By the end of two hours, the idea that this dude is chatting happily with ghosts seems like the most normal thing in the world. No one manifests to me, perhaps because my spirits are across the Pacific, or perhaps because I just don’t really know many dead people — my parents are alive, I didn’t really know my grandparents, etc. Or, more cynically, because I’m not part of the show. Whatever. Either way, I’m glad — the idea of anyone I know occupying this shadowy world that John’s spirits seem to inhabit is a pretty horrible one, to be honest.

As the clock winds up to 9pm, John stops talking to dead people and starts talking to the living, fielding questions from the audience. Someone asks if John can turn off his “gift” when he goes to bed or wants to relax, etc. He explains that it’s kind of like having the television on — you can learn to ignore it. I ask if he has any opinion on how long the spirits he communes with loiter for — do they fade over time, or just kinda hang around forever? He replies that he’s spoken to spirits from centuries ago (including one, hilariously, who someone apparently summoned because they wanted to check details for their genealogy project).

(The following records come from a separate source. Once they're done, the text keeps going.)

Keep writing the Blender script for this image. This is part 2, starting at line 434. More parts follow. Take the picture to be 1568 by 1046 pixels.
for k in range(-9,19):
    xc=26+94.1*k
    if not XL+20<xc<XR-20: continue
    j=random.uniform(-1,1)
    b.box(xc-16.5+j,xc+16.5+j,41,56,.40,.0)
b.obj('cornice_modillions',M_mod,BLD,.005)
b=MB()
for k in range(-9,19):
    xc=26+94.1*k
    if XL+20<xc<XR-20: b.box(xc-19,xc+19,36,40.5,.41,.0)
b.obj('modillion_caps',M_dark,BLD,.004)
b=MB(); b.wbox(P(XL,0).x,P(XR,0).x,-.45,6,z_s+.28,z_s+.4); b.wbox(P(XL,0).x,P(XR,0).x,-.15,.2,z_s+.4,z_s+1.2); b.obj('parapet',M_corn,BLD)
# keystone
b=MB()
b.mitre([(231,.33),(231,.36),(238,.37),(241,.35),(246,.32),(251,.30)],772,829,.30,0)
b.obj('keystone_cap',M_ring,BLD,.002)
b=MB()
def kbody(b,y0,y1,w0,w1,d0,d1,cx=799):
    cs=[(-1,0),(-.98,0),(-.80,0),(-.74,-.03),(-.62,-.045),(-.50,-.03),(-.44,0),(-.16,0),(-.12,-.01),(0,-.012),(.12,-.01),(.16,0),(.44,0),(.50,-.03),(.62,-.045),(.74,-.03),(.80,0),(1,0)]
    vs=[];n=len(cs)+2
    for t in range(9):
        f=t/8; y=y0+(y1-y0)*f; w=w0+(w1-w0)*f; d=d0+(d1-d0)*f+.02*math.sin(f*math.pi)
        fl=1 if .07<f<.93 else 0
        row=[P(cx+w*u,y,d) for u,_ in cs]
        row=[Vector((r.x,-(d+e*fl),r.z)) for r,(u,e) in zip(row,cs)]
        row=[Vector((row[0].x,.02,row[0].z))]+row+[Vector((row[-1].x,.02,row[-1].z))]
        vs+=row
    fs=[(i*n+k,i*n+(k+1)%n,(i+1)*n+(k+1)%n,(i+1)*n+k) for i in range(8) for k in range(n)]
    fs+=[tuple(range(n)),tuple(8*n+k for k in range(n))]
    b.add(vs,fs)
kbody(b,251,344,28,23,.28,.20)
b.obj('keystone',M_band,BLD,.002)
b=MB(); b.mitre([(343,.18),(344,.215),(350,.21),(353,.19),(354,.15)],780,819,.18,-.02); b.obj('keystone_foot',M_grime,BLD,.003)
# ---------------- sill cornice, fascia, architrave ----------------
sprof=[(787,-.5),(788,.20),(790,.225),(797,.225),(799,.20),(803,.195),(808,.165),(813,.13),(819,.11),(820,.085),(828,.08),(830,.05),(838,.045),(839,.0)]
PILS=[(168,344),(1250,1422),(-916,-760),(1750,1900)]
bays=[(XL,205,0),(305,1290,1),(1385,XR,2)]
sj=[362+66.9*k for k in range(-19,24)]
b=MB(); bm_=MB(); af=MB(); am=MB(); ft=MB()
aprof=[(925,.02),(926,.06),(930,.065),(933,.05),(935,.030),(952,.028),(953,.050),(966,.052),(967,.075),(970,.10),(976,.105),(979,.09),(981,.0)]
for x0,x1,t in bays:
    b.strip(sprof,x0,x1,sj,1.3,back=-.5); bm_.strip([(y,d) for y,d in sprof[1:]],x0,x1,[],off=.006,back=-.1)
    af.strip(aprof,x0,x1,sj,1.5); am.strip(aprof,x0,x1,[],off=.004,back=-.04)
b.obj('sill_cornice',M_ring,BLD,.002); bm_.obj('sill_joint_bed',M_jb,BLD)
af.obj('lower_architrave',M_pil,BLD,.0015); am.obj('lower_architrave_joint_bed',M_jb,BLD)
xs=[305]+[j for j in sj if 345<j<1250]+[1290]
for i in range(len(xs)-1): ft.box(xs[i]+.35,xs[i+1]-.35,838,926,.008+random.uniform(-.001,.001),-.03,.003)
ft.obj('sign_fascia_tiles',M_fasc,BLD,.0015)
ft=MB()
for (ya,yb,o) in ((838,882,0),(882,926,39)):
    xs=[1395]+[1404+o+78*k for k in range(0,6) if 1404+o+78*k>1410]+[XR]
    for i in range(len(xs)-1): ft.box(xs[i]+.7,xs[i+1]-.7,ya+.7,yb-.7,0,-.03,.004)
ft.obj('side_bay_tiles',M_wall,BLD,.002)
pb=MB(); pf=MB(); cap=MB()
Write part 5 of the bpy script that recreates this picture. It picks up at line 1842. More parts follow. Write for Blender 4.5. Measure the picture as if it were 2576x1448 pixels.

And then, finally, someone asks John if his family share his gift. He laughs and asks his mother to answer the question — she answers that no, she’s not psychic at all, and that Thomas’s imaginary friends caused all sorts of consternation at home. But shit, wait, I’ll be damned if his mother isn’t the aforementioned Susan, the woman who came and sat next to me at the start of the evening, the one whose name occurred to me unbidden.

What does it all mean? As everyone files out, I sit for a bit longer and see if I can feel any spirits manifesting around me. But I feel nothing. Nothing at all. It’s quite a relief, to be honest.